El aroma de un cigarro al encenderlo me devuelve al lugar desde el que escribo.
Estaba lejos, al otro lado del estrecho, junto a todos esos que no pueden abandonar su realidad siquiera un momento.
Estaba con todos los que duermen hacinados en oscuras y arrugadas celdas, víctimas de una tortura sin sentido.
Estaba entre manifestantes reprimidos, gritándole a la libertad aunque por ello me la arrebataran.
Estaba ante los ojos que lloraban.
Estaba con los que no tienen piernas, con los ciegos y con todos los que murieron a causa de las malditas minas.
Estaba con los que no podían ver la vida plena, por tener delante un muro.
Estaba escuchando los testimonios de aquellos que tuvieron que participar en una guerra.
Estaba entre los que enfermaban sin tener medios para curarse.
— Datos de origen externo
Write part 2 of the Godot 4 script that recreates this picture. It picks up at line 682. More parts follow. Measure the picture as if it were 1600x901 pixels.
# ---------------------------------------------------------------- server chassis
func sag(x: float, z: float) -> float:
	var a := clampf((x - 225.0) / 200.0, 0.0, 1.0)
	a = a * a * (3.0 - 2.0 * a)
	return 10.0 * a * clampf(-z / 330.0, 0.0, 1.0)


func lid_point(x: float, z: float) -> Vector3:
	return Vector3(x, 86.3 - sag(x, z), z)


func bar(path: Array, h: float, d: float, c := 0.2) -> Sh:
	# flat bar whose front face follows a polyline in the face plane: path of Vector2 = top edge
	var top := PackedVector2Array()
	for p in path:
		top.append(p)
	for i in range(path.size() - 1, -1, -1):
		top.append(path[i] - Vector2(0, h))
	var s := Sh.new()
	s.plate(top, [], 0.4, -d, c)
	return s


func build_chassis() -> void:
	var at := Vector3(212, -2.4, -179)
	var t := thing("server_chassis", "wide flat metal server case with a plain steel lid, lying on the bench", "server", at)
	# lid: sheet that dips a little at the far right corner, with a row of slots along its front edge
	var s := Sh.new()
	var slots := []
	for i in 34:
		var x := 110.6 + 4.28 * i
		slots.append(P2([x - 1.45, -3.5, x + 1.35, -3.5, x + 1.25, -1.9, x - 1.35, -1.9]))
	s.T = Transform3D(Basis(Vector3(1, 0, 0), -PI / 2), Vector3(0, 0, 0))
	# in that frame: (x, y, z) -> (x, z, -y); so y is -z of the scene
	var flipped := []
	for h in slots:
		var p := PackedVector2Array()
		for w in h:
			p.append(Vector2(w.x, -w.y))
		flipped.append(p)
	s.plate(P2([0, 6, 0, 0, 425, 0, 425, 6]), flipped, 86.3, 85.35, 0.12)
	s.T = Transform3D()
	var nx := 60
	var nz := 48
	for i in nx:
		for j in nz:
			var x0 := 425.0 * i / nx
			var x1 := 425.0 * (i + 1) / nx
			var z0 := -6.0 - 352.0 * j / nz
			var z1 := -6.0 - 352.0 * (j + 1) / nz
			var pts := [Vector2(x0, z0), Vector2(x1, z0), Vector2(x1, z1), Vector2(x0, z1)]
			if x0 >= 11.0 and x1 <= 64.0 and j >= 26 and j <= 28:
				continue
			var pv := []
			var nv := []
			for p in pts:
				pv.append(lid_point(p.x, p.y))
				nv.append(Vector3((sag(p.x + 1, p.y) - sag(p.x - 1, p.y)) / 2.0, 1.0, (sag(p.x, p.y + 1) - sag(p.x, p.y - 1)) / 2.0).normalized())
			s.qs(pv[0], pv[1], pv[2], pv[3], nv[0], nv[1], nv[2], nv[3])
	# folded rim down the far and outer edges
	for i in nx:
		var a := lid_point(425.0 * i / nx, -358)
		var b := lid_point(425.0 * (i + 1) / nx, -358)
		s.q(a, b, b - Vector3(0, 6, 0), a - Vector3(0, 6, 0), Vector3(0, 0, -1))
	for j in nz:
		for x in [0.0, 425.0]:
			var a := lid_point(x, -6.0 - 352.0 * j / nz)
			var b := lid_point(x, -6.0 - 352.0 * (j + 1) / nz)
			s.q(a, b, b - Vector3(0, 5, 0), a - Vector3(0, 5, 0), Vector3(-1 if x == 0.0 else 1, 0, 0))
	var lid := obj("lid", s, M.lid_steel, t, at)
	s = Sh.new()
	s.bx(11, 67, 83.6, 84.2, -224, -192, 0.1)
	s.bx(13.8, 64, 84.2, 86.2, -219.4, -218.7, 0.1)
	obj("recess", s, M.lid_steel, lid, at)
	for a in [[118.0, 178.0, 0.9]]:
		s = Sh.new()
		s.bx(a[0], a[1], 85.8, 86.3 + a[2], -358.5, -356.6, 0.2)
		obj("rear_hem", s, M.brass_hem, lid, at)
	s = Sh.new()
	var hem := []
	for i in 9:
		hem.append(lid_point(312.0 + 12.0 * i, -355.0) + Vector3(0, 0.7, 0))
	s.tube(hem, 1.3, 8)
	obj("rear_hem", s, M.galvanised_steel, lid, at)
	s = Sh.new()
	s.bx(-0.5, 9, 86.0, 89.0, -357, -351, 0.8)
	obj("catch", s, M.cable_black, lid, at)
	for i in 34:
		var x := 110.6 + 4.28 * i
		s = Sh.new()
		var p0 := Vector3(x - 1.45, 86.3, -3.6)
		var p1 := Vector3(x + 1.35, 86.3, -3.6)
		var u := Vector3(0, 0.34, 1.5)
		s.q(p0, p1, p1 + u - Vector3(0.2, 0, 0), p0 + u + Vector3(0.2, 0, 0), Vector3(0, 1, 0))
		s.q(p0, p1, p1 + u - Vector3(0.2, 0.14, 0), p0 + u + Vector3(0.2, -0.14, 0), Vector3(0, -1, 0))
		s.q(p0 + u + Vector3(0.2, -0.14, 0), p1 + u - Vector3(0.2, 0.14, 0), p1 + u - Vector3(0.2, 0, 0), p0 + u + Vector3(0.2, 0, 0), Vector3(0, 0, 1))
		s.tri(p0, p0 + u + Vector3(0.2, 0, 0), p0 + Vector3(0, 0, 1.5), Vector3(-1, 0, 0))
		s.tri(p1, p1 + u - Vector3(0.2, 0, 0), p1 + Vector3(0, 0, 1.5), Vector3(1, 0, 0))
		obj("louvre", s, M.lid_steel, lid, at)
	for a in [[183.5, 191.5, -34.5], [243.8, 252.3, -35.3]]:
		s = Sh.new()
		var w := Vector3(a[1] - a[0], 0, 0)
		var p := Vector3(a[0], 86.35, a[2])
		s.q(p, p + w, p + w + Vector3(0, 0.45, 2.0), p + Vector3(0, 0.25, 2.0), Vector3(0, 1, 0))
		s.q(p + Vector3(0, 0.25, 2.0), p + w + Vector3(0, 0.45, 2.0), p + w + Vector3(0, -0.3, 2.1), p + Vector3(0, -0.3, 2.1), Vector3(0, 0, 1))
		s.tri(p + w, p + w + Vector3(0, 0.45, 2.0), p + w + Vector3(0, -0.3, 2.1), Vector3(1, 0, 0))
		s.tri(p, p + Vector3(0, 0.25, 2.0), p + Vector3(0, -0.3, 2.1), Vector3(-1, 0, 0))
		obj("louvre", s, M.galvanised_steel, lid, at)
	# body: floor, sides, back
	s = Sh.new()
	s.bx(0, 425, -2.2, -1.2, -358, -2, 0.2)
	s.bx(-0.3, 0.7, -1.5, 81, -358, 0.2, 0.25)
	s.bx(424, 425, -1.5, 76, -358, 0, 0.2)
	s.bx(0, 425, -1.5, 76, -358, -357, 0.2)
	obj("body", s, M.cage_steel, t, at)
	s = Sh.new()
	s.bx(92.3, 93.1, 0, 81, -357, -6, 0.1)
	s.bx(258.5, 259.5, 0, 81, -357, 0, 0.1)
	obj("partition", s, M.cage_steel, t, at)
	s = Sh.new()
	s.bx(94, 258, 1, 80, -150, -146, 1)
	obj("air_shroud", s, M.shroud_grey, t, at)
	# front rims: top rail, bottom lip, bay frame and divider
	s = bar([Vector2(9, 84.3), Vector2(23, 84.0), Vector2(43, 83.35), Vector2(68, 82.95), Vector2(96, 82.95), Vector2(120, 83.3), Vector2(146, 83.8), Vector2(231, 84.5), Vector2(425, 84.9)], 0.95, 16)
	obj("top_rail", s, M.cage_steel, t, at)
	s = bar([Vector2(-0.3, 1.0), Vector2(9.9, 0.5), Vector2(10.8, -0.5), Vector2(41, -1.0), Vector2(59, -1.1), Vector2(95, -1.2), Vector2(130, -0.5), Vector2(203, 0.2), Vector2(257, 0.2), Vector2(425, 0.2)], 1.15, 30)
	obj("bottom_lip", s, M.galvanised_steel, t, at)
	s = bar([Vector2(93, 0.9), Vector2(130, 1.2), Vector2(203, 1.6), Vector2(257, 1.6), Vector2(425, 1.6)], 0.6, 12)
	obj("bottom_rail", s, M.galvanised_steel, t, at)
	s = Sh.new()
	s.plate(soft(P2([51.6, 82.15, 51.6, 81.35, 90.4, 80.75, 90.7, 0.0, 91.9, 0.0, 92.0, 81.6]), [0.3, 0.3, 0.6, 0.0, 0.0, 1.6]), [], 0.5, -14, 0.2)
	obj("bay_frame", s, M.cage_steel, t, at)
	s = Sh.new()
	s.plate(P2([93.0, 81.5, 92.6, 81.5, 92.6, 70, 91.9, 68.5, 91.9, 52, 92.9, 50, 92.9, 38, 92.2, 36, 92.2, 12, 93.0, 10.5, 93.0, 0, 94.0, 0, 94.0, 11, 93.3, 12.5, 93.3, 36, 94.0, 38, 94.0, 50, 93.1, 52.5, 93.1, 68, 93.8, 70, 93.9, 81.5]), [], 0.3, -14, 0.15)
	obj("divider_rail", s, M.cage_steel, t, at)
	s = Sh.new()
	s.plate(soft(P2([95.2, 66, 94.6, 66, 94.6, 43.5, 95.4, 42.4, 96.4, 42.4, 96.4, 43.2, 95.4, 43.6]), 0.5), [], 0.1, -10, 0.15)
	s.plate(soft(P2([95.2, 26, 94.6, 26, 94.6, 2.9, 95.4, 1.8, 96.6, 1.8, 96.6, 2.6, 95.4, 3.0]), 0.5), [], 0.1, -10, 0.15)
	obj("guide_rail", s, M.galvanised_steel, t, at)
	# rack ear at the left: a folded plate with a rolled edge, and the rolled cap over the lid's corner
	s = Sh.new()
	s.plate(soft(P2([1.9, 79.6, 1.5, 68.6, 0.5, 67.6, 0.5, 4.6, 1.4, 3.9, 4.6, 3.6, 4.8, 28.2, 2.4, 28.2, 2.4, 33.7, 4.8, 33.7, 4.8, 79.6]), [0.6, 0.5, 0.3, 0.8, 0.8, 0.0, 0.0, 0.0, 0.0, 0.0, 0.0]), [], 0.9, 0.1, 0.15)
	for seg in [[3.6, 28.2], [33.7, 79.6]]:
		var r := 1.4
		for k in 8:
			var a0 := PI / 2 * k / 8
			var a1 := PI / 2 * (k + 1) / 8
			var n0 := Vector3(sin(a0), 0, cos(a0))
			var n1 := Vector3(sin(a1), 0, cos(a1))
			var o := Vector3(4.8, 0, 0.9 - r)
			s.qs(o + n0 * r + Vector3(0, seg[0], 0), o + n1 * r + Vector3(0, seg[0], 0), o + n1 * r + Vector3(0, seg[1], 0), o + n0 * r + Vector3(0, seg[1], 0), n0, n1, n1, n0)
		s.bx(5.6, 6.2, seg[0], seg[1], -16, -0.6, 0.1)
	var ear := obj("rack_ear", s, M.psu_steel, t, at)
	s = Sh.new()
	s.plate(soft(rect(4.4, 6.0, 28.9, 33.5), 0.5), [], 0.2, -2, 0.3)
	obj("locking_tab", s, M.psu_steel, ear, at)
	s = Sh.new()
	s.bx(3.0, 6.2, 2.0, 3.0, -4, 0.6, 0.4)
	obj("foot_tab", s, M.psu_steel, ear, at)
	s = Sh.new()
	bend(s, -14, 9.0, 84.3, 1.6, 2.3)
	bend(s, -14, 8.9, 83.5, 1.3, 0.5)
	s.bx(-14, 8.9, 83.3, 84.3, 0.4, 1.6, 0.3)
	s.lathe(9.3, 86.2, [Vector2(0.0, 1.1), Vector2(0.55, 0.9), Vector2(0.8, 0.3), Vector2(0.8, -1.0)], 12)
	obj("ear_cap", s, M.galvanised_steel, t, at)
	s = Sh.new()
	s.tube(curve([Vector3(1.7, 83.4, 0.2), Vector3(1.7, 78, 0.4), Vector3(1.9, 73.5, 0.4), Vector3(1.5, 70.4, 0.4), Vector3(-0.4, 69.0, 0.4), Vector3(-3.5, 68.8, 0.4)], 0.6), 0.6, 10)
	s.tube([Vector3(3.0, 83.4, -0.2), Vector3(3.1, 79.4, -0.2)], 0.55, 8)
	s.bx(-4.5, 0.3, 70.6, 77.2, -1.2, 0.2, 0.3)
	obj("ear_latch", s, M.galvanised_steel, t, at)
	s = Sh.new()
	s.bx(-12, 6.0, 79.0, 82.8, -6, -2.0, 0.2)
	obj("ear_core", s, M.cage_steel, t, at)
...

Estaba sola entre la niebla, añorando a un pueblo hoy exiliado. A mi familia. A todos los que un día fueron para mí cercanos.
Estaba escondiéndome de mi país, sintiéndome la fugitiva más extraña.
Estaba huyendo de la coacción, de la barbarie, de la opresión.
Y sin embargo no podía escapar del sufrimiento.
Estaba mezclada entre los saharauis y, así, en lo que me he encendido un cigarrito, ya no lo estoy.
Es, quizás, por instantes tan pequeños como éstos, por lo que ya han pasado más de 30 años.